Surf It While You Can: The Shifting Sands of Skeleton Bay
Are the days numbered for the greatest wave on earth?
The future of Namibia’s freakish lefthand sandbar, Skeleton Bay, is looking uncertain due to a large sand deposit forming halfway along the 2.1km wave. What was once a perpetually grinding 50 to 60-second barrel has now been split in half – with more signs of deterioration on the horizon.
“If you want to see this wave in all its glory, you better get there soon… It’s definitely looking like it’s not as good as it used to be,” says veteran Skeleton Bay photographer, Alan ‘AVG’ Van Gysen, from South Africa. “That’s a fact.”
AVG first stumbled upon the wave in 2007 during a flat spell – the same year as Surfing’s Google Earth Challenge. It wouldn’t be til Surfing released their cover that AVG and friends realised what they’d missed. The following winter, en route to another wave in Angola, AVG’s crew surfed it for the first time.

Few look better on this wave than Craig Anderson (seen Slow Dance?) – and it’s no surprise he keeps returning. This is from a Skeleton stint in 2012.
Photography
Alan Van Gysen
He’s been back nearly every swell since (it only breaks four or five times a year, max) and kept a close eye on the mechanics and changing shape of the wave.

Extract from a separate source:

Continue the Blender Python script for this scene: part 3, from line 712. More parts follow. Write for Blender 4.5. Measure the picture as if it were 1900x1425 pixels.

“There is this one little pole in the sand and when you took off at that top ledge you could get a barrel there and literally get a barrel the whole way down the end of the point,” he says.
“Two years ago Koa (Smith) got that incredible GoPro clip and won that award but since then, last year and this year, it seems that you’re not able to get a barrel from top to bottom anymore,” he says. “It just has sections. You get barrelled, you come out, you get barrelled, you come out, and you can still have multiple barrels on the wave but it’s not top to bottom perfect at the moment.”
The relentless northward current known as the Benguela is responsible for depositing the thousands of tonnes of sand now breaking the wave up. Big Atlantic west swells had previously kept the wave in shape by stripping the sand away, but that in itself is a new phenomenon. Locals from the area can recall a time not that long ago when Skeleton Bay was a straight closeout, and there’s every chance it’s headed back there.
“If we don’t have a proper west swell in the next year or two, that’s only gonna get worse,” says AVG.
The wave itself is such a new discovery that little is known about its relationship with broader weather and climate trends.
“Do we attribute this to a mini cycle? Or does this wave have bigger 20-year cycles that just happen?” ponders AVG.
For all the reports of its demise, however, it is also worth considering that your perception of the wave is ultimately shaped by the point you first set eyes on it.

How long will this sand pattern last? And, is it still as good now as it was when Craig went there in 2012 (pictured)?
Photography
Alan Van Gysen
Legendary South African bodyboarder, Andre Botha, is a relative newcomer to the wave, having first surfed it in 2014, meaning he missed the golden age. But Botha knows good waves when he sees them, so when he says, “every time you go there you get the best wave of your life,” you know it still has life in it.
Of the handful of times he’s been there, the best Andre’s scored was the start of this year (2016). He might have only been surfing the end section, but a 10-second barrel is still a 10-second barrel.
“That wave, I can go faster than any wave I’ve ever been on, so you can make sections that are otherwise almost impossible,” he says, adding:
“There is always that rare occasional one that goes all the way through. But in general, it’s almost two different waves, top-middle or middle-bottom.”